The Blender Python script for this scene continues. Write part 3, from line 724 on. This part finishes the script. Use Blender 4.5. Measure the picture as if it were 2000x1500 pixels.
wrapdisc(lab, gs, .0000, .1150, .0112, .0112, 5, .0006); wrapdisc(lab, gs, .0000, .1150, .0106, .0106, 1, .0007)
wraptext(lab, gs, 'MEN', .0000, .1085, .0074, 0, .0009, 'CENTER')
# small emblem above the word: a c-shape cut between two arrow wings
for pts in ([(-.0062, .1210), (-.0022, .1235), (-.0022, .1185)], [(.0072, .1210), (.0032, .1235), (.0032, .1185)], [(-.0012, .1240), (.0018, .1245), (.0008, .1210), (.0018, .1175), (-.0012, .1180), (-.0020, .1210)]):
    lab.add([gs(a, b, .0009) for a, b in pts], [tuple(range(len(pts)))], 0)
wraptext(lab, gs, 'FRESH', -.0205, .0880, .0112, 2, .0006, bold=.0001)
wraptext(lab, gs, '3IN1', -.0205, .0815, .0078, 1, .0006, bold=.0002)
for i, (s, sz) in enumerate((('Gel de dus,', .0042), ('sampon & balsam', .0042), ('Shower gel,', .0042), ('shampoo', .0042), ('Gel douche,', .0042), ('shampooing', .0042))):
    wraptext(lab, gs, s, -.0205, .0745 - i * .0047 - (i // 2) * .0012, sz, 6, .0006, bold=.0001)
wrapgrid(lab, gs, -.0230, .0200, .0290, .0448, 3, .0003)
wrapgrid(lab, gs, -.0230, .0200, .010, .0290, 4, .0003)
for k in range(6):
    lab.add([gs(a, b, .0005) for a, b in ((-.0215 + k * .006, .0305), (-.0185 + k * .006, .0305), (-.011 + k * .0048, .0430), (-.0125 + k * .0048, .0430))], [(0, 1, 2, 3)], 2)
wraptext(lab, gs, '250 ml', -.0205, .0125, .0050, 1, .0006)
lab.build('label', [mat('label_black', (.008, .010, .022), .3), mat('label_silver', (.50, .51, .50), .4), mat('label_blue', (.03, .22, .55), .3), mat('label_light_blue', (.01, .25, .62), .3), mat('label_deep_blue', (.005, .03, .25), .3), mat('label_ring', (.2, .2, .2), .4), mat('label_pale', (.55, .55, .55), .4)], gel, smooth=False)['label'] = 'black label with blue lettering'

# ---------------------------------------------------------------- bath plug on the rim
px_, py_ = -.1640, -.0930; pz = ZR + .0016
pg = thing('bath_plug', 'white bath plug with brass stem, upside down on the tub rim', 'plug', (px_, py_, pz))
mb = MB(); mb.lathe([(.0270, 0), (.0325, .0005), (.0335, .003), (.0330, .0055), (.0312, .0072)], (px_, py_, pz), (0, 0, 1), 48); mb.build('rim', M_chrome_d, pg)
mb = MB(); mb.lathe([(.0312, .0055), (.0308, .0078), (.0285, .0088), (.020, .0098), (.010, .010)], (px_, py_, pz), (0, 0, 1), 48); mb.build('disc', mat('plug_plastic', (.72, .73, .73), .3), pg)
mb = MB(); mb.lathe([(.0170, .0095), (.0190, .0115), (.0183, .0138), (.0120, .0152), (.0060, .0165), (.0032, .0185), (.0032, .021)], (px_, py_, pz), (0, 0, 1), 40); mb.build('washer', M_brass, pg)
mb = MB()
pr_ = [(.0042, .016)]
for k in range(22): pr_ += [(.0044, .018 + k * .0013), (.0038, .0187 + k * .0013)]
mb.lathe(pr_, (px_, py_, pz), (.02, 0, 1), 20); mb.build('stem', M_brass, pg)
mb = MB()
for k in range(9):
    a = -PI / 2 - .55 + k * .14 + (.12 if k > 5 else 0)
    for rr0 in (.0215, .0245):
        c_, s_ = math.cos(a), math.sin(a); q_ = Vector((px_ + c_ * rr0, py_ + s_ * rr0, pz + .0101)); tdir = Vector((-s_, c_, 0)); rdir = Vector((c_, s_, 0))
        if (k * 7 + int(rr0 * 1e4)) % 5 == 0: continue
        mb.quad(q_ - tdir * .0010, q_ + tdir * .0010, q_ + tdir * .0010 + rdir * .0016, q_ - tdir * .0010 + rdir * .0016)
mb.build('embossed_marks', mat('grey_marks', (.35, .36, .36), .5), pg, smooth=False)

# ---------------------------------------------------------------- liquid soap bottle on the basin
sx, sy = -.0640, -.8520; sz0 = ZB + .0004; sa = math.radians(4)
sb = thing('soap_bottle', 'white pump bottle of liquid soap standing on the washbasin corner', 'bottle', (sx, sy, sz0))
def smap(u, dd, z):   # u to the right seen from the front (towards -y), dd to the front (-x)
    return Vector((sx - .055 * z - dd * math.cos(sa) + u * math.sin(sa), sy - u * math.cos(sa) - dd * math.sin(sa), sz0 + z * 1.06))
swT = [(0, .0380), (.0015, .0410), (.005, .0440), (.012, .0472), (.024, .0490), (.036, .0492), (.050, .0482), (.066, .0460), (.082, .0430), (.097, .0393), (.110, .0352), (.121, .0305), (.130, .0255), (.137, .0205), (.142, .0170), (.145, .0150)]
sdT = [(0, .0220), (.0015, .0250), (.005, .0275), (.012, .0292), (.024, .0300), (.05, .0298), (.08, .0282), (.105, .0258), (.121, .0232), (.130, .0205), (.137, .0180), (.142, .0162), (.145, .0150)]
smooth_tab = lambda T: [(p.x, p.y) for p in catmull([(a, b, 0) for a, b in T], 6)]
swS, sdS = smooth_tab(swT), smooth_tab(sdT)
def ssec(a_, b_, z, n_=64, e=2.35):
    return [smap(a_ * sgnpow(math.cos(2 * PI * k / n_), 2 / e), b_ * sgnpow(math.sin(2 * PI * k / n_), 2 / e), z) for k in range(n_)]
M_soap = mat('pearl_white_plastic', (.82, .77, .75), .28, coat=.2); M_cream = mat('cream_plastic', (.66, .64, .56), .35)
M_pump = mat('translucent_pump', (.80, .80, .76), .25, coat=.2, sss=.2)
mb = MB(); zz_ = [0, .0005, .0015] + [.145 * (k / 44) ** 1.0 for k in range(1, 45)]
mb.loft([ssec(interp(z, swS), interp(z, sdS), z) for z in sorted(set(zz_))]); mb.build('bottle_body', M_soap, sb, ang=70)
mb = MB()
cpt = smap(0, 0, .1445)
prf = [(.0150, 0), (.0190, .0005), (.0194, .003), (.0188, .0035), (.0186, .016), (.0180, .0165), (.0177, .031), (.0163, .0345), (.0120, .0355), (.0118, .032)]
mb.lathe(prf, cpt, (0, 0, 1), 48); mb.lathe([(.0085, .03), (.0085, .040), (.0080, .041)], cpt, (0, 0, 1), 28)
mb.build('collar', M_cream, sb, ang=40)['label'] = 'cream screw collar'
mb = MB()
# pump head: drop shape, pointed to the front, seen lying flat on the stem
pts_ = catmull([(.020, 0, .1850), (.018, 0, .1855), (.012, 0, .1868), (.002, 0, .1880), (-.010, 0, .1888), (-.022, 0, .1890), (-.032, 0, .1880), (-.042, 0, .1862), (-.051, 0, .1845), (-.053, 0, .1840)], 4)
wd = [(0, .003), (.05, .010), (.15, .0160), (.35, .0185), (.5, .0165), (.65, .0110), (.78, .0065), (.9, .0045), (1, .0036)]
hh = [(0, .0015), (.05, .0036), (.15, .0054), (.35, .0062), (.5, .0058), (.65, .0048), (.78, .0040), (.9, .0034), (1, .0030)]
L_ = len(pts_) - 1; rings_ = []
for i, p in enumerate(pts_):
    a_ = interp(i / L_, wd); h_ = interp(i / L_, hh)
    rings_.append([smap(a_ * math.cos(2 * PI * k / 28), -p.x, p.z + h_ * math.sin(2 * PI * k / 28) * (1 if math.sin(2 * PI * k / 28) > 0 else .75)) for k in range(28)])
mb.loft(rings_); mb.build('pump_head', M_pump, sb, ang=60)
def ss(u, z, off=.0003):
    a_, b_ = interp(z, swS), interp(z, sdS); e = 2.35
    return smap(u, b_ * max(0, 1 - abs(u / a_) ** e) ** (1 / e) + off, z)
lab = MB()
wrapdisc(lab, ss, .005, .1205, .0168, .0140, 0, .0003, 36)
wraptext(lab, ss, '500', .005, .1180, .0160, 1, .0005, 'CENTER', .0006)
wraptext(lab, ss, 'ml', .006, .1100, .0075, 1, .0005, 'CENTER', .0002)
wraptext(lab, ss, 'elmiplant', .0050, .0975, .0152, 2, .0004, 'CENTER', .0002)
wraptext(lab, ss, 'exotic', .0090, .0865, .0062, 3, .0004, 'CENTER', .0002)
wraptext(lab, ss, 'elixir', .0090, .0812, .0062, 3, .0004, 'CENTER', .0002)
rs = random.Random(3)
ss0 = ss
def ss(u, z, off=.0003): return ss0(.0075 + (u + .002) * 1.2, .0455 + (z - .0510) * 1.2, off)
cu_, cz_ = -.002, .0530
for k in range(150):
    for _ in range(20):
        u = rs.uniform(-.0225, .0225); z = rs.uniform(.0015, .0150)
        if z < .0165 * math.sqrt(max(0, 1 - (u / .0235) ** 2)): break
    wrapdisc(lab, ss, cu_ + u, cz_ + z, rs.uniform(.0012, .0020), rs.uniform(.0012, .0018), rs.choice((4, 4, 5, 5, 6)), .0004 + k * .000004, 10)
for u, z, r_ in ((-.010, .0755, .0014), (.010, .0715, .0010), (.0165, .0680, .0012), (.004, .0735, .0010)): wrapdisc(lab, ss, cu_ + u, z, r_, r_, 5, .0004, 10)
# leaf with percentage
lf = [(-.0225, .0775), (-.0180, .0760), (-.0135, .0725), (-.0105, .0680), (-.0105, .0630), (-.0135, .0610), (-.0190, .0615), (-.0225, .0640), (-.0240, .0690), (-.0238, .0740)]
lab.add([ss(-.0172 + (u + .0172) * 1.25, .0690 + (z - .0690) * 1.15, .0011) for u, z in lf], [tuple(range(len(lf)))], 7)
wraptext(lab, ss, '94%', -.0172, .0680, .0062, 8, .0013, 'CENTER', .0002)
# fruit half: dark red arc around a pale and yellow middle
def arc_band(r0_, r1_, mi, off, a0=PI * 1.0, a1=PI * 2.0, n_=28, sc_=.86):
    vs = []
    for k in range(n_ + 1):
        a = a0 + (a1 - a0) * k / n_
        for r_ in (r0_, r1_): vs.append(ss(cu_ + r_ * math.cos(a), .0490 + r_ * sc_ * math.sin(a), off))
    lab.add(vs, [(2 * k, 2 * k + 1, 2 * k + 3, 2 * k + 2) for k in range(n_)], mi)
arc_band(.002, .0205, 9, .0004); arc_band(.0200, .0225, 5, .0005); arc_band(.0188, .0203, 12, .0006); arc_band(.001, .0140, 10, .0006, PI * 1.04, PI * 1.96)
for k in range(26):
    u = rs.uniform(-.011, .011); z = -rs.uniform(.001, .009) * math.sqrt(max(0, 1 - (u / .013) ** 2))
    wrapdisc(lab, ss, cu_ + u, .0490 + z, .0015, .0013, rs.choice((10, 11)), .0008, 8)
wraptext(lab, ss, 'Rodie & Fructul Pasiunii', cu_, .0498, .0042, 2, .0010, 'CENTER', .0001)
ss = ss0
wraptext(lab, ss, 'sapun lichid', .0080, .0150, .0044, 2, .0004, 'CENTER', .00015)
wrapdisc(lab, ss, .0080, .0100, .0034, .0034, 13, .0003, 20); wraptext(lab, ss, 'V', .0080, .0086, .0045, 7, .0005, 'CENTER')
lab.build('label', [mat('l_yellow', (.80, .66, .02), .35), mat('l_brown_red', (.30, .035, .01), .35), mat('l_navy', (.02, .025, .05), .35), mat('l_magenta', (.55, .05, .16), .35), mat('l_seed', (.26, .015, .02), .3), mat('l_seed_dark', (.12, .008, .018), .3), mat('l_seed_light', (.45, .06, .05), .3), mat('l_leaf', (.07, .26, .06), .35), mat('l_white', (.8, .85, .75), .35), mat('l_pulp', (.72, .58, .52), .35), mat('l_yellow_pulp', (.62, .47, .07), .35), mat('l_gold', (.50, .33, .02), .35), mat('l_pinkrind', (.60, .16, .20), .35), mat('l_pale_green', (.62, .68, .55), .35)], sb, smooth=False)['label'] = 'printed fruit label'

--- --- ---

Return the opening line of the data and every line after it through the line containing "with blue lettering'", please, exactly as written and with nothing added.

The Blender Python script for this scene continues. Write part 3, from line 724 on. This part finishes the script. Use Blender 4.5. Measure the picture as if it were 2000x1500 pixels.
wrapdisc(lab, gs, .0000, .1150, .0112, .0112, 5, .0006); wrapdisc(lab, gs, .0000, .1150, .0106, .0106, 1, .0007)
wraptext(lab, gs, 'MEN', .0000, .1085, .0074, 0, .0009, 'CENTER')
# small emblem above the word: a c-shape cut between two arrow wings
for pts in ([(-.0062, .1210), (-.0022, .1235), (-.0022, .1185)], [(.0072, .1210), (.0032, .1235), (.0032, .1185)], [(-.0012, .1240), (.0018, .1245), (.0008, .1210), (.0018, .1175), (-.0012, .1180), (-.0020, .1210)]):
    lab.add([gs(a, b, .0009) for a, b in pts], [tuple(range(len(pts)))], 0)
wraptext(lab, gs, 'FRESH', -.0205, .0880, .0112, 2, .0006, bold=.0001)
wraptext(lab, gs, '3IN1', -.0205, .0815, .0078, 1, .0006, bold=.0002)
for i, (s, sz) in enumerate((('Gel de dus,', .0042), ('sampon & balsam', .0042), ('Shower gel,', .0042), ('shampoo', .0042), ('Gel douche,', .0042), ('shampooing', .0042))):
    wraptext(lab, gs, s, -.0205, .0745 - i * .0047 - (i // 2) * .0012, sz, 6, .0006, bold=.0001)
wrapgrid(lab, gs, -.0230, .0200, .0290, .0448, 3, .0003)
wrapgrid(lab, gs, -.0230, .0200, .010, .0290, 4, .0003)
for k in range(6):
    lab.add([gs(a, b, .0005) for a, b in ((-.0215 + k * .006, .0305), (-.0185 + k * .006, .0305), (-.011 + k * .0048, .0430), (-.0125 + k * .0048, .0430))], [(0, 1, 2, 3)], 2)
wraptext(lab, gs, '250 ml', -.0205, .0125, .0050, 1, .0006)
lab.build('label', [mat('label_black', (.008, .010, .022), .3), mat('label_silver', (.50, .51, .50), .4), mat('label_blue', (.03, .22, .55), .3), mat('label_light_blue', (.01, .25, .62), .3), mat('label_deep_blue', (.005, .03, .25), .3), mat('label_ring', (.2, .2, .2), .4), mat('label_pale', (.55, .55, .55), .4)], gel, smooth=False)['label'] = 'black label with blue lettering'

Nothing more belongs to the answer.